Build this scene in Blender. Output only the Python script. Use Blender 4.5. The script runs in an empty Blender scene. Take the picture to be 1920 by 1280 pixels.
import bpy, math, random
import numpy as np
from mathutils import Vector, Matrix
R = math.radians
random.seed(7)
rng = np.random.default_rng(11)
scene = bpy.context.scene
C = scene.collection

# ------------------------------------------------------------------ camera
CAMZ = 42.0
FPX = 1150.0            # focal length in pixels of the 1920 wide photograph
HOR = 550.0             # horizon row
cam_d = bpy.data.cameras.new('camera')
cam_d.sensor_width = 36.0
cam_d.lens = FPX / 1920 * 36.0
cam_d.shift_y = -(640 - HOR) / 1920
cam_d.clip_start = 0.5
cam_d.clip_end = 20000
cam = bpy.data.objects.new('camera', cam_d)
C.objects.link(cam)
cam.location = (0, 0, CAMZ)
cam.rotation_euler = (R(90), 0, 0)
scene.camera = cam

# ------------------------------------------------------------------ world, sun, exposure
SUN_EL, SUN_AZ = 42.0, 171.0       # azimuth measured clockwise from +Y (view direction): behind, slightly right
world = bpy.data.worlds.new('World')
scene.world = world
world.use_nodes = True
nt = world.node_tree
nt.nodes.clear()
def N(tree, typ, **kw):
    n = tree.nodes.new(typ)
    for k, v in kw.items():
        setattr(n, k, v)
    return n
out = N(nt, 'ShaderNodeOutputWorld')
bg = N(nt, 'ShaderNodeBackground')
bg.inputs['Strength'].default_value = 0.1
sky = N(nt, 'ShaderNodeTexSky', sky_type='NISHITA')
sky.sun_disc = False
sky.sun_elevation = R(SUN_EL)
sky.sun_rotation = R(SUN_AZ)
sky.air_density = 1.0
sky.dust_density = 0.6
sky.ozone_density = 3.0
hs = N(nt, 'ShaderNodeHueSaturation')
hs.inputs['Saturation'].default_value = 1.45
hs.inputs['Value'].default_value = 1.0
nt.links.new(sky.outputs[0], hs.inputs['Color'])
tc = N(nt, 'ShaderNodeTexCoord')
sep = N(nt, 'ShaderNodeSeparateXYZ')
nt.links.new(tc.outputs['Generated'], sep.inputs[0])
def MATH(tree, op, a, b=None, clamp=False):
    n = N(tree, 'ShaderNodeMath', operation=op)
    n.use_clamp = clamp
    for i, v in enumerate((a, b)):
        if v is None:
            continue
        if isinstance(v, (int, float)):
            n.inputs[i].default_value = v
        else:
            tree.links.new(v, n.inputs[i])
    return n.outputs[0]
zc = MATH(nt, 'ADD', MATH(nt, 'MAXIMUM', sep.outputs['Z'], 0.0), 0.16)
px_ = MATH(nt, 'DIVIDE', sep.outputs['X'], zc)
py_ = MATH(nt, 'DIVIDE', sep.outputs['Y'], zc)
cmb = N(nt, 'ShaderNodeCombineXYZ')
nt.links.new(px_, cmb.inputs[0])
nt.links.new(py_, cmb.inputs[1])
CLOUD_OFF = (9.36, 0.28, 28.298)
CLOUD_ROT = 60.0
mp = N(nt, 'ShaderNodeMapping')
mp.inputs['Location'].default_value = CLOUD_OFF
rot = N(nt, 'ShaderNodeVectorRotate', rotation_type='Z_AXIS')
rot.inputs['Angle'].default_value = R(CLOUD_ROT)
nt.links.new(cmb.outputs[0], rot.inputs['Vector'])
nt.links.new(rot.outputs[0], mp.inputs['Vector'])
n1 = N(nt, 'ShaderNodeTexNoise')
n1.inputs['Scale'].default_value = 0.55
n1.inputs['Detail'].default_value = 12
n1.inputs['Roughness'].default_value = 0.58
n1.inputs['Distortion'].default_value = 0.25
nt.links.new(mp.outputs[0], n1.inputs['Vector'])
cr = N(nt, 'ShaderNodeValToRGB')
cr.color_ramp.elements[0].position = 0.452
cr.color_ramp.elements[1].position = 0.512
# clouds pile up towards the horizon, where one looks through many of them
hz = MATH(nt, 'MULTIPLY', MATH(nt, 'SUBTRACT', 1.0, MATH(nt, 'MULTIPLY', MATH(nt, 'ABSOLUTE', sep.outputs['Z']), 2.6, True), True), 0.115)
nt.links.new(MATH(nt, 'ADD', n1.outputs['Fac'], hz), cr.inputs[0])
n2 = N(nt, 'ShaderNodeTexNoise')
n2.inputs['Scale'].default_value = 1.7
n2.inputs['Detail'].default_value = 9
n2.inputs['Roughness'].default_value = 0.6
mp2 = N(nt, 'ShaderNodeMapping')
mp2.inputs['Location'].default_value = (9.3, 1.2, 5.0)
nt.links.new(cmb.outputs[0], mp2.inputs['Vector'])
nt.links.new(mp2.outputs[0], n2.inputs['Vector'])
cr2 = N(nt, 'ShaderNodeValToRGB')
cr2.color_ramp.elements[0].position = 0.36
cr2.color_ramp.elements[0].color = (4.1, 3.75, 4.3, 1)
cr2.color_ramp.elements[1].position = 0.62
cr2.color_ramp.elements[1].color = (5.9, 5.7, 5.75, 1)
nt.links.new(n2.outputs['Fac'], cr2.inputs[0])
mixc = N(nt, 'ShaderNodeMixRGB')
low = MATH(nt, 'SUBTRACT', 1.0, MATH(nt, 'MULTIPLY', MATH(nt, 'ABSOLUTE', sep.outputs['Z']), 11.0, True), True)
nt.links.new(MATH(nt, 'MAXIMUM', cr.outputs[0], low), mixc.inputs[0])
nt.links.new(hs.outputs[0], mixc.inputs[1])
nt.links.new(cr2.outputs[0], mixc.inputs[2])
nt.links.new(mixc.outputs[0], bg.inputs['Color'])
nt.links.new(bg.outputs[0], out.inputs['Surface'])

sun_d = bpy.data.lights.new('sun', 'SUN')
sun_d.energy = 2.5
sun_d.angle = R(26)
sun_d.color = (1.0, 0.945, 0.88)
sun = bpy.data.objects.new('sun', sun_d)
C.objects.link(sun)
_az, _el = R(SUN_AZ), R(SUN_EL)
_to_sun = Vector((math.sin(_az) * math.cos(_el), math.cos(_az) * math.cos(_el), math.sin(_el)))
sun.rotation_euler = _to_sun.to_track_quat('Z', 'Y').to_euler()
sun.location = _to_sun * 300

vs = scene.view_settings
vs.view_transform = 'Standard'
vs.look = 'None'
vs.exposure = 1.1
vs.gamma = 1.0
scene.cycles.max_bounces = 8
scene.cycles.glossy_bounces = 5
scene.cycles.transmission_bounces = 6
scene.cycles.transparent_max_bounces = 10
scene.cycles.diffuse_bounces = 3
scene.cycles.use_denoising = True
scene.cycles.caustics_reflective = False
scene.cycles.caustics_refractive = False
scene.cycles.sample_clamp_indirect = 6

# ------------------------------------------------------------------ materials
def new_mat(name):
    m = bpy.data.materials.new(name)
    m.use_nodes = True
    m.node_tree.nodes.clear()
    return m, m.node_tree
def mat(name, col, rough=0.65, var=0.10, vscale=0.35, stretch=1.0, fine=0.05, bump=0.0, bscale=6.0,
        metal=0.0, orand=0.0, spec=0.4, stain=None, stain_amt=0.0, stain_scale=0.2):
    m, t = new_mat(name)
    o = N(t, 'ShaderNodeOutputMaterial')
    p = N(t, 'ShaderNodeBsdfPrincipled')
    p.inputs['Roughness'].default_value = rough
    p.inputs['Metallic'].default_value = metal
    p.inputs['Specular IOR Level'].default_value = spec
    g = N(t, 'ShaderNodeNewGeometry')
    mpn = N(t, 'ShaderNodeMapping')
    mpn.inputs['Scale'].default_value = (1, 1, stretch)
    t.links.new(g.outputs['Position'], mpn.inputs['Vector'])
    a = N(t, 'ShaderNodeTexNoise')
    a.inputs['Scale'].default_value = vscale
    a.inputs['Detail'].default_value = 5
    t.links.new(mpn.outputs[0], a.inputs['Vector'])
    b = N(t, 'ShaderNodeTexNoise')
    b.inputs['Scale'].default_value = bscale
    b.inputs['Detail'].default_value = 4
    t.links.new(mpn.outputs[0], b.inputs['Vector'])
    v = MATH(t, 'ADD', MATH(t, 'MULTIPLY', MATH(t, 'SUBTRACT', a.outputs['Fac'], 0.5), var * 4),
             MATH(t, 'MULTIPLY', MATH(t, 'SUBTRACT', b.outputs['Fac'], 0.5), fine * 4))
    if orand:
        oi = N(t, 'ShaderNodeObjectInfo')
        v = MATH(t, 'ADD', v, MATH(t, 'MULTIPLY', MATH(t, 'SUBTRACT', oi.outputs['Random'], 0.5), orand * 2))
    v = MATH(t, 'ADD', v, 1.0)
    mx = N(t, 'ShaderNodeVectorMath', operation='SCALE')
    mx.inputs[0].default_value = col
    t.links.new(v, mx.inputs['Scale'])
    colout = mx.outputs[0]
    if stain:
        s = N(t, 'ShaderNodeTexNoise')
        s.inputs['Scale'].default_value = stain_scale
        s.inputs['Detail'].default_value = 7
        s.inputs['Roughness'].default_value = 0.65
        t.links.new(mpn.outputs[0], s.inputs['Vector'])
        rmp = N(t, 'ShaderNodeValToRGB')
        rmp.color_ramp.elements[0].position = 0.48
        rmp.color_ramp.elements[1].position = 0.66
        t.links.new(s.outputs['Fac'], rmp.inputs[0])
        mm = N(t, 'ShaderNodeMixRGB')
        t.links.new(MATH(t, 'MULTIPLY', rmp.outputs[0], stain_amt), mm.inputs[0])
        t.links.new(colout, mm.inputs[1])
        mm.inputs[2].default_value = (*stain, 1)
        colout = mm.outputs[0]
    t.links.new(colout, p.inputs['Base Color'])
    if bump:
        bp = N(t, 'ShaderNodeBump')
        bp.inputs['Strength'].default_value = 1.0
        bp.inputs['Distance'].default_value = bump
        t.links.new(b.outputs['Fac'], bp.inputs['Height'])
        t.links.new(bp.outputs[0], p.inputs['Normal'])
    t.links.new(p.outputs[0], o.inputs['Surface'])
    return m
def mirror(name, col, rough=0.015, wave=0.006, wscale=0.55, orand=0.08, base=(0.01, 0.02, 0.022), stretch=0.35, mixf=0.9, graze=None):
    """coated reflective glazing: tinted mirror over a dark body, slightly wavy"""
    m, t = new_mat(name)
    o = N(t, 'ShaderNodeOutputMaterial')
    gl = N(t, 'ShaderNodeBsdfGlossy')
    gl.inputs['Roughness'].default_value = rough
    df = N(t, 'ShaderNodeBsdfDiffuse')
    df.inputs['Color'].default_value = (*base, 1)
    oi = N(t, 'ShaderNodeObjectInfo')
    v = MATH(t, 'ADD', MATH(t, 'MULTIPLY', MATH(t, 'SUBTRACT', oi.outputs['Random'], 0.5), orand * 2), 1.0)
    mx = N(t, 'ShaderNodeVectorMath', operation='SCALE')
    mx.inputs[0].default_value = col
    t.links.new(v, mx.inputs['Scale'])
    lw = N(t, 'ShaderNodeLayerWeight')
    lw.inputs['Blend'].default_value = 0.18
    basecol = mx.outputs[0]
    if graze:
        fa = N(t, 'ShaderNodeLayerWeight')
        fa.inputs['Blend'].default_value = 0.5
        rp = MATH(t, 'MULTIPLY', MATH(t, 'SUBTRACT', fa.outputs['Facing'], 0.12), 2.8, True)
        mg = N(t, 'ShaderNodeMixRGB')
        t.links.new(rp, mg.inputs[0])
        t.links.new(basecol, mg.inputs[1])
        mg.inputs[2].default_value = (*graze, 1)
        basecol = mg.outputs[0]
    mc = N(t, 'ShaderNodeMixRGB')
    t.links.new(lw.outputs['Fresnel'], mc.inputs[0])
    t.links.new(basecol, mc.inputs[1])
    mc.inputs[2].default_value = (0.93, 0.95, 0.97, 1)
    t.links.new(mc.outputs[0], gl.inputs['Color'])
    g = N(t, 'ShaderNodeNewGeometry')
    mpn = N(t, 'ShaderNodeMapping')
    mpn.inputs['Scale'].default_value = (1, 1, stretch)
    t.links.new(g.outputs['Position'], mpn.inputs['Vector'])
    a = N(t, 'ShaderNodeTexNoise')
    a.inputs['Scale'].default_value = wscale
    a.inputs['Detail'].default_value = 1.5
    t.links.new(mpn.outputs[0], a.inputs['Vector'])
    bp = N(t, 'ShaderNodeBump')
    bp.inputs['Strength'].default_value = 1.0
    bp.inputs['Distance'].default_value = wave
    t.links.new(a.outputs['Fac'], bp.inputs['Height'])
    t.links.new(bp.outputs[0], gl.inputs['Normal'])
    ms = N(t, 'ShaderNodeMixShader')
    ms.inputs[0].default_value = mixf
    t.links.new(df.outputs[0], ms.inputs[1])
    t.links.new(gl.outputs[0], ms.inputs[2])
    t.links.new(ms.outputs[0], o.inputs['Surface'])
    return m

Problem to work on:
Quote the listing above from its first line to the line with "scene.camera = cam", inclusive, and add nothing.

Solution to the exercise:
Build this scene in Blender. Output only the Python script. Use Blender 4.5. The script runs in an empty Blender scene. Take the picture to be 1920 by 1280 pixels.
import bpy, math, random
import numpy as np
from mathutils import Vector, Matrix
R = math.radians
random.seed(7)
rng = np.random.default_rng(11)
scene = bpy.context.scene
C = scene.collection

# ------------------------------------------------------------------ camera
CAMZ = 42.0
FPX = 1150.0            # focal length in pixels of the 1920 wide photograph
HOR = 550.0             # horizon row
cam_d = bpy.data.cameras.new('camera')
cam_d.sensor_width = 36.0
cam_d.lens = FPX / 1920 * 36.0
cam_d.shift_y = -(640 - HOR) / 1920
cam_d.clip_start = 0.5
cam_d.clip_end = 20000
cam = bpy.data.objects.new('camera', cam_d)
C.objects.link(cam)
cam.location = (0, 0, CAMZ)
cam.rotation_euler = (R(90), 0, 0)
scene.camera = cam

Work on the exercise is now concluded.